2) Prayer is not to become ritualistic (Matthew 6:5-8 ). Dr. Artress says that "ritual feeds the soul" and recommends repeated, regular trips through the labyrinth. If ritual were truly food for the soul, then the Pharisees of Jesus' day should have been the best-fed souls alive-after all, their religious system abounded in ritual and tradition. Yet Jesus rebuked them on more than one occasion for the deadness and hypocrisy of their religion (Matthew 15:3; Mark 7:6-13).

3) Every believer has the mind of Christ (1 Corinthians 2:16). Many who walk prayer labyrinths are seeking special insight, new revelation, or a discovery of "the God who's within" (Dr. Artress, op cit.). Such an emphasis on mysticism and esoteric knowledge comes dangerously close to Gnosticism and New Age thinking. The Christian has no need of mystical experience or extra-biblical revelation: "You have an anointing from the Holy One, and all of you know the truth" (1 John 2:20).

4) God is near to all those who call upon Him in truth (Psalm 145:18; Acts 17:27). No ritual, including walking a labyrinth, can bring anyone any closer to God. Jesus is the way (John 14:6). Repentance and faith are what is required (Acts 20:21).

5) The Bible is sufficient to make the Christian holy, wise, and completely proficient for his work in this world (2 Timothy 3:15-17). To say that, in order to find real power, we must add mysticism or tradition to the Bible is to denigrate God's Word and the Spirit's work through it.

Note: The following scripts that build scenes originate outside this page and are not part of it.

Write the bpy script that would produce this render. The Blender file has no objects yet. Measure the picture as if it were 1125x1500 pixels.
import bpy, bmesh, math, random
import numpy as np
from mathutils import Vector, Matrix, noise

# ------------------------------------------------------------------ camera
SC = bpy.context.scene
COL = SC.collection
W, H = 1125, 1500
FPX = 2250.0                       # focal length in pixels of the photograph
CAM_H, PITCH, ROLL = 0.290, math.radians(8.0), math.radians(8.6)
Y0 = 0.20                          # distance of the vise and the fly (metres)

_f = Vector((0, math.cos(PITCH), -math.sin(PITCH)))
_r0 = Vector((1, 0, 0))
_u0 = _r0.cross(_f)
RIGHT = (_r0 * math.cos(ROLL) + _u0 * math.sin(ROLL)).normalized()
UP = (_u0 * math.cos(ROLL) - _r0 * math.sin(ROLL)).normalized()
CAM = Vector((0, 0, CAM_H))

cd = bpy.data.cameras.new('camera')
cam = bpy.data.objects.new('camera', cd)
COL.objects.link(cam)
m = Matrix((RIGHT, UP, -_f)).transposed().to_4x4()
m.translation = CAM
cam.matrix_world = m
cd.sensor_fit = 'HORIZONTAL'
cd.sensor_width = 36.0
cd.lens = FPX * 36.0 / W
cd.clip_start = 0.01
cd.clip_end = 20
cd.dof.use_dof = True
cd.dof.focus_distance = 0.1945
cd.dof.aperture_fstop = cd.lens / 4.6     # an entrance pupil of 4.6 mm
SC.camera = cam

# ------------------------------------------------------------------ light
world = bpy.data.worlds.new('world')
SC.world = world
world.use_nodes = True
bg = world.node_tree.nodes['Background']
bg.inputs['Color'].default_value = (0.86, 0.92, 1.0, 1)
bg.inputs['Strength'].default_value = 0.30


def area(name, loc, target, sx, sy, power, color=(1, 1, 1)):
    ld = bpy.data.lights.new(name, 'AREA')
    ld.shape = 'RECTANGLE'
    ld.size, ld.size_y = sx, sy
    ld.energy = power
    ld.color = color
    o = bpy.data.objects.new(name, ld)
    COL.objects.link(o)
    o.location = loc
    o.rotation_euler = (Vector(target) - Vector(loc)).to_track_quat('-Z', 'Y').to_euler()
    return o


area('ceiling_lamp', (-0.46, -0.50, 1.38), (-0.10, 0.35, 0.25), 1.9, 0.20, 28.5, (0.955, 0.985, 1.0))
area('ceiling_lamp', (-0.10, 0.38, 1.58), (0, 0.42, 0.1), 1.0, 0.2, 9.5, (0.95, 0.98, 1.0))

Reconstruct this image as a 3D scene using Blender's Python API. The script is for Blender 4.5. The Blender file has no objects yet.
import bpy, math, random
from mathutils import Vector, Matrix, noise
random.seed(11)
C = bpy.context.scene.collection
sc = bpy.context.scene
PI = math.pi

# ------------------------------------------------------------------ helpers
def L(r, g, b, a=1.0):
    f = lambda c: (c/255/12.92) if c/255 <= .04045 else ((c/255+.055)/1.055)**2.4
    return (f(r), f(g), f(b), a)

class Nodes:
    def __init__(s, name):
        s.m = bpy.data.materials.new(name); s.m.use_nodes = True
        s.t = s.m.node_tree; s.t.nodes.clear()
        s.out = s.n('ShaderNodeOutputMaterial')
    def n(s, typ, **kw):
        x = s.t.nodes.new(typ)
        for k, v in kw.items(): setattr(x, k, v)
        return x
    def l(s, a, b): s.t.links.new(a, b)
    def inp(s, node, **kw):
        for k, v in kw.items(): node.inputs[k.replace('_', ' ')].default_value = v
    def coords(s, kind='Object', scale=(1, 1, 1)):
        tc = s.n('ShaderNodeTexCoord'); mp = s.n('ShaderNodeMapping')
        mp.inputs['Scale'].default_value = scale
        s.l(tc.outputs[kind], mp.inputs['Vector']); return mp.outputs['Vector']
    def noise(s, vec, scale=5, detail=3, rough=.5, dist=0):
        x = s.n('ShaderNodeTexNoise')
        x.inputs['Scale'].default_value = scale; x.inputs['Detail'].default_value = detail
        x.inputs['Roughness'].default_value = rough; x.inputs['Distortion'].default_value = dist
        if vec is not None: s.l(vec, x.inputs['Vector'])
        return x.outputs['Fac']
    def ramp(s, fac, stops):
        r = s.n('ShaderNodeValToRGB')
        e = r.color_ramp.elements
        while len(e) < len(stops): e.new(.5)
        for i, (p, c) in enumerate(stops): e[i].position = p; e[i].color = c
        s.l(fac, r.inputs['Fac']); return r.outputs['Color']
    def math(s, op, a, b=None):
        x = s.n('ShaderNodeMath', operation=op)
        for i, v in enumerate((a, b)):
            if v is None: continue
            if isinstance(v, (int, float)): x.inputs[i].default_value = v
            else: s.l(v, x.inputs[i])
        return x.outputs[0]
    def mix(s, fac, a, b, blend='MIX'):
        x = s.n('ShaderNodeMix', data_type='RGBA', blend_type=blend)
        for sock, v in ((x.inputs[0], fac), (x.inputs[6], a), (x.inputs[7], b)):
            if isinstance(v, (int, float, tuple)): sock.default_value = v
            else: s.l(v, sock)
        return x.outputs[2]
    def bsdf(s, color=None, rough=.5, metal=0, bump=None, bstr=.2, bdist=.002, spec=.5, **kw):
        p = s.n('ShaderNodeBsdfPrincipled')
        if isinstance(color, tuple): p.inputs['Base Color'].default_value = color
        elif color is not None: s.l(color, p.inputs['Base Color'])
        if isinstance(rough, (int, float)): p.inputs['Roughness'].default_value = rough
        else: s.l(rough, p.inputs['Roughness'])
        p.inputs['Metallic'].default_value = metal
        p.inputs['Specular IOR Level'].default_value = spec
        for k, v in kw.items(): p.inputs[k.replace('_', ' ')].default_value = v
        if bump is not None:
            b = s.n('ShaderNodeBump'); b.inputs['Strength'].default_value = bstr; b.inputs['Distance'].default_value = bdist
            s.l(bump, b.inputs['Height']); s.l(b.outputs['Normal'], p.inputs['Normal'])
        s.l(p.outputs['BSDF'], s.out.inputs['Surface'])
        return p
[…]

What I have drawn in my own conclusion is that the Labyrinth is there to honor the feminine, the goddess, and I don't worship the goddess.  This is stated in all four of the articles I read.  I feel rather strongly about this subject.  All that said, I look forward to seeing any comments that any of you have about this.  I willing to entertain the idea that I may be a conservative ninny myself.  Please, this is all I have on prayer labyrinths.  Educate me.